If one wanted to understand what the Sentinelese brought by way of diversity, any anthropologist, using satellite photos and sounds, could easily have discovered all he needed to know about these people. But it needs an expansionist religious bigot to think this diversity needs to be erased by spreading the Bible to people who had no need for it.

Chau’s death brings out both the best and worst aspects of evangelical martyrdom, and as Hindus, who are surely the targets for such extreme tactics, one cannot but critique the worst aspects of this kind of “selfless narrowmindedness”. True faith requires humility, and a sense that there are some things more sacred than just spreading what one believes at any cost, but Chau did not exhibit any such humility. In self-sacrifice for a cause, what one can never be rationally sure of is nothing but use of the devil’s method to serve your idea of god. Surely, the rationalists of the Dabholkar kind should have something to say about this irrationality.

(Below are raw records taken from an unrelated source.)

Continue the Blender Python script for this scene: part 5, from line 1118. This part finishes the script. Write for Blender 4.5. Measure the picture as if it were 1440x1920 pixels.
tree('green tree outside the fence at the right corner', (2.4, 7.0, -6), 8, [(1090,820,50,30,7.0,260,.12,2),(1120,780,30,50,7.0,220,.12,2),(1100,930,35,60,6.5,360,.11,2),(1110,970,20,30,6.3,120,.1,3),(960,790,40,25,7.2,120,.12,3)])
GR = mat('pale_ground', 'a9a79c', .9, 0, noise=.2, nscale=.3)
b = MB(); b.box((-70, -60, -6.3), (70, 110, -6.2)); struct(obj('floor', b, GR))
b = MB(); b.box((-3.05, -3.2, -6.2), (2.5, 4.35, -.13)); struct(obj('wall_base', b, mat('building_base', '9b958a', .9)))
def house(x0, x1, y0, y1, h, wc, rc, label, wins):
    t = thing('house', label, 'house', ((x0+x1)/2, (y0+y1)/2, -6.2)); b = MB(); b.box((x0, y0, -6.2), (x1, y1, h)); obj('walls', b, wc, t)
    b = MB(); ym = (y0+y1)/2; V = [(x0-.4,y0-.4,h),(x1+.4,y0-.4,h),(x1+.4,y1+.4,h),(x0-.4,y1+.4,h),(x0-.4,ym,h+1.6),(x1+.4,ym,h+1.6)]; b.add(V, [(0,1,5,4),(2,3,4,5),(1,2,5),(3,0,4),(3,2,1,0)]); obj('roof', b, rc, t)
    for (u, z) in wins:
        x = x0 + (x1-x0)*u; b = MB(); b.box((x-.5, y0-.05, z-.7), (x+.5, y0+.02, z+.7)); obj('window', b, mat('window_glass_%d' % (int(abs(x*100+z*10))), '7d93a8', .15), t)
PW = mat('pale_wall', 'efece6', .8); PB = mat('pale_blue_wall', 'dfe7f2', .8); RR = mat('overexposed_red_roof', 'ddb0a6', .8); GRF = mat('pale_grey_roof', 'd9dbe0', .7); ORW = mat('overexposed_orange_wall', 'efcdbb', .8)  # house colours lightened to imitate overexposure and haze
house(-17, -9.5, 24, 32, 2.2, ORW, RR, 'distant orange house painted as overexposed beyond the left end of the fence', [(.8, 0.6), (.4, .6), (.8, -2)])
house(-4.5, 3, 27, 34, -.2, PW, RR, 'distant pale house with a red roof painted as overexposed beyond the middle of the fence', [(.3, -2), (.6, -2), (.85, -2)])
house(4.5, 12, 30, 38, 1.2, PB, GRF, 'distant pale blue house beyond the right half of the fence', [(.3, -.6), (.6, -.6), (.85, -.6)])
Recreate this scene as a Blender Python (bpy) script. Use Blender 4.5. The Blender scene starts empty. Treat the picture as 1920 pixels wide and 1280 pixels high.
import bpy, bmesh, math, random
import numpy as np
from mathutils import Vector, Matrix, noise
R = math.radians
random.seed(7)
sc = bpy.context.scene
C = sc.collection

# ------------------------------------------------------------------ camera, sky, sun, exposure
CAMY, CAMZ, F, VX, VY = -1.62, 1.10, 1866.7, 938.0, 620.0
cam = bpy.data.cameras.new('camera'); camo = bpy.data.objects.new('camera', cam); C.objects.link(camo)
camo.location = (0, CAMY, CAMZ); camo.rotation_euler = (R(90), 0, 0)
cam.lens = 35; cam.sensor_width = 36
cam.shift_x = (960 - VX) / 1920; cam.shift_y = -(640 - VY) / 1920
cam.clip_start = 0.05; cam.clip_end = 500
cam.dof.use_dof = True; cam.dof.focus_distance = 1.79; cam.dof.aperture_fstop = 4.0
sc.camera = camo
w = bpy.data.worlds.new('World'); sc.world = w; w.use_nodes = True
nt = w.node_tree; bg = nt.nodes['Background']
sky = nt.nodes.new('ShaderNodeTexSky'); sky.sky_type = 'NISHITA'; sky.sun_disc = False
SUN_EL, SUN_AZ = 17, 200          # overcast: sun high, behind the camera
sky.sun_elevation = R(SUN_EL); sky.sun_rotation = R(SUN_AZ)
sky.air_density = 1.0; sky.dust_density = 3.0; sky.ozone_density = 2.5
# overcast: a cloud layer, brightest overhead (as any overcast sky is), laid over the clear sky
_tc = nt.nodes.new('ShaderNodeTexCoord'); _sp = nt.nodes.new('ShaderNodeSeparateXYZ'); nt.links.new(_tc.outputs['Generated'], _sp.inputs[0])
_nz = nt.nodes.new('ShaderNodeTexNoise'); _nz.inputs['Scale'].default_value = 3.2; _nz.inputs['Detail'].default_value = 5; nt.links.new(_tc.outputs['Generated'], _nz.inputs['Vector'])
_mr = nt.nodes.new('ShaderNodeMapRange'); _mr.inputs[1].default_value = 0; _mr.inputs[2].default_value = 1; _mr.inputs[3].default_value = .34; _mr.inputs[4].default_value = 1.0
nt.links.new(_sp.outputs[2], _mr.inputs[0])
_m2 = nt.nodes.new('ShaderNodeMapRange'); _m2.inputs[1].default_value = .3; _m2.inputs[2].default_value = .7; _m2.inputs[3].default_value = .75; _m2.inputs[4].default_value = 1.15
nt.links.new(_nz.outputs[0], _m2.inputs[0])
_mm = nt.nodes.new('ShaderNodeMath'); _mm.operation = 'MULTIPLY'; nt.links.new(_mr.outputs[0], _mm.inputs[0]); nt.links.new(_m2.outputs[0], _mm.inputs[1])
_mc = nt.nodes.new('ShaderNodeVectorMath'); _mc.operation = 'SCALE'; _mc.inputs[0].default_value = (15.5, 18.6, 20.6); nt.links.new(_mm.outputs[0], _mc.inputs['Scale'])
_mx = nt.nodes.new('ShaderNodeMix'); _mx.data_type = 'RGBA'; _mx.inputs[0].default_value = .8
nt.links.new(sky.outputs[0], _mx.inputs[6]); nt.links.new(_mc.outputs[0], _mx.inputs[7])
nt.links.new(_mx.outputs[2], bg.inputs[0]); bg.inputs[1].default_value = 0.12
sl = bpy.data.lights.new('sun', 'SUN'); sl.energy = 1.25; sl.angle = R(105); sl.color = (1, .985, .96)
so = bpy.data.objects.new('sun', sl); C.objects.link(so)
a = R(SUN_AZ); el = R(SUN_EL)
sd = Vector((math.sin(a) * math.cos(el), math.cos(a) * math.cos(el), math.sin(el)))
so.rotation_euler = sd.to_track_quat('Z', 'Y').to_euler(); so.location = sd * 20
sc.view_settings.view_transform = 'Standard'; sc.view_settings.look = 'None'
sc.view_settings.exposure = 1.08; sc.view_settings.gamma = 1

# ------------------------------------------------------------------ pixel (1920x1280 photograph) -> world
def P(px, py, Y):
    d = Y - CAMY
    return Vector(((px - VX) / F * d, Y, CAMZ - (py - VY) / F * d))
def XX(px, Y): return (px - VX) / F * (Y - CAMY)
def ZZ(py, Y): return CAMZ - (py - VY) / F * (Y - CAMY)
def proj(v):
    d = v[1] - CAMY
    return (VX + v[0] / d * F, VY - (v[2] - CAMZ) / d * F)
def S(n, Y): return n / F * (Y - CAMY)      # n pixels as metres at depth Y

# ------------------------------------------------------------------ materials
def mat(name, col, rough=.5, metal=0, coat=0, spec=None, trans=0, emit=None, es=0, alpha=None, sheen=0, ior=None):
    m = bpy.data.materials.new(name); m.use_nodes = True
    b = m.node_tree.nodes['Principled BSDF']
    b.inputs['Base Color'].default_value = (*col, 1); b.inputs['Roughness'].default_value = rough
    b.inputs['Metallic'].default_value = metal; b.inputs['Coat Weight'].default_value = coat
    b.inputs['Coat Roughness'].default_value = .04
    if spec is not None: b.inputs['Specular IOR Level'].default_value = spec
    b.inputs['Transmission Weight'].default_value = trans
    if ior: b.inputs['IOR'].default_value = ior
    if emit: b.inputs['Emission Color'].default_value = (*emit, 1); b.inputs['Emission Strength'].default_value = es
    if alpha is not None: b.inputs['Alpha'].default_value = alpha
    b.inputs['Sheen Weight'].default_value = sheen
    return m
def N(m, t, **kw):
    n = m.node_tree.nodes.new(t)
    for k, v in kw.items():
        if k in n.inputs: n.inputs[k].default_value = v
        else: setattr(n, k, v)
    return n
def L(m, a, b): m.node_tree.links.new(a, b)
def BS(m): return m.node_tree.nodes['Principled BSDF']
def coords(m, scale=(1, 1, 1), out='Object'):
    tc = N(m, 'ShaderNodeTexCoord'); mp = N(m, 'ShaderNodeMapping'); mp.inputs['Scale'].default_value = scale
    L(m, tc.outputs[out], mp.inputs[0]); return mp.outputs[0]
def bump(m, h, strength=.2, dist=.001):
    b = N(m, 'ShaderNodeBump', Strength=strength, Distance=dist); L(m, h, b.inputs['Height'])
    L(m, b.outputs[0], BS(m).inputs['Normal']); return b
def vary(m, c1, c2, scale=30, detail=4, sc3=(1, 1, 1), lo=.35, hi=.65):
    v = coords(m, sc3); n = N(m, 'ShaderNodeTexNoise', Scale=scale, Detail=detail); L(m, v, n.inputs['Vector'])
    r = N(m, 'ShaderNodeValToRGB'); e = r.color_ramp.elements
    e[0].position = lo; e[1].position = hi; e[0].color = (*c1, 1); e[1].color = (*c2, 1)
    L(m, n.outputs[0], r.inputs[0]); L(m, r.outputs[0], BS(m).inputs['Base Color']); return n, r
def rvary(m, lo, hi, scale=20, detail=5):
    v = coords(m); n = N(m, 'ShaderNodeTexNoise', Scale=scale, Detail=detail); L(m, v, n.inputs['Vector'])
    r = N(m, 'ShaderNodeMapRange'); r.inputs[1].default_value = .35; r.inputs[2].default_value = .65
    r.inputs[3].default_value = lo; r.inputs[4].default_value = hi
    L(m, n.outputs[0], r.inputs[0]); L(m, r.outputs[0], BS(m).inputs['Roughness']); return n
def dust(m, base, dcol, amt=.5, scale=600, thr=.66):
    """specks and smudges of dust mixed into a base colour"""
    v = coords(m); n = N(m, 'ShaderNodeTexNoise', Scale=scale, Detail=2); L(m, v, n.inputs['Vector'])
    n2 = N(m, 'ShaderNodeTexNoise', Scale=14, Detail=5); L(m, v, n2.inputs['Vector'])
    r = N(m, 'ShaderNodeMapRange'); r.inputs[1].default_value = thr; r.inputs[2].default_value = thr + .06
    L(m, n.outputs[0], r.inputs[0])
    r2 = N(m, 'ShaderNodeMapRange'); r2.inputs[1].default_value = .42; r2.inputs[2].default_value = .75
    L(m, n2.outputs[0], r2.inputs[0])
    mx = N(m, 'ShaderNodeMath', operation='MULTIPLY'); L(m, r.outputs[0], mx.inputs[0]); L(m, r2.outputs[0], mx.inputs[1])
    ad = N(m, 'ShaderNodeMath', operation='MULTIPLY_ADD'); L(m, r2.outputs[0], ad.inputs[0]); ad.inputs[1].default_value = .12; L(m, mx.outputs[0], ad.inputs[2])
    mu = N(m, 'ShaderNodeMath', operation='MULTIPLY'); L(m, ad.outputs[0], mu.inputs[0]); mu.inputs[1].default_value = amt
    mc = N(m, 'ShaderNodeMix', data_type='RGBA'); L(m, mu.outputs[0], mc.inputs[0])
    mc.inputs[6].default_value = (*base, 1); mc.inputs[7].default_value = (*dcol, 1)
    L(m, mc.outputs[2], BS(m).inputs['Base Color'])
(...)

A dangerous aspect of this whole effort at myth-making about Chau’s “sacrifice” is the way the media is playing into the hands of evangelists. The Telegraph in Kolkata headlined the story “How Bible saved Chau from first arrow blitz”. The Times of India in Mumbai headlined the story “Bible saved him from an arrow, he fell to another.” The Times of UK’s headline said: “If I’m shot by an arrow, then so be it, wrote missionary John Allen Chau before death,” and the Christian news channel Fox News said it thus: “American missionary wrote ‘God, I don’t want to die’ before being killed by remote tribe on Indian island.”

The stories which said that the Bible protected Chau refer to an arrow shot by a Sentinelese boy which missed its mark and hit a Bible Chau had on him. Another arrow found its mark, thus proving that the Bible did not save Chau in the end.

When the media is complicit in creating such myths, who can stop blind faith and mindless conversion tactics? If missionaries can’t leave a small tribe of a handful of people alone, what hope is there that they will leave millions of non-Christians alone and let the world retain its wonderful diversity in matters spiritual?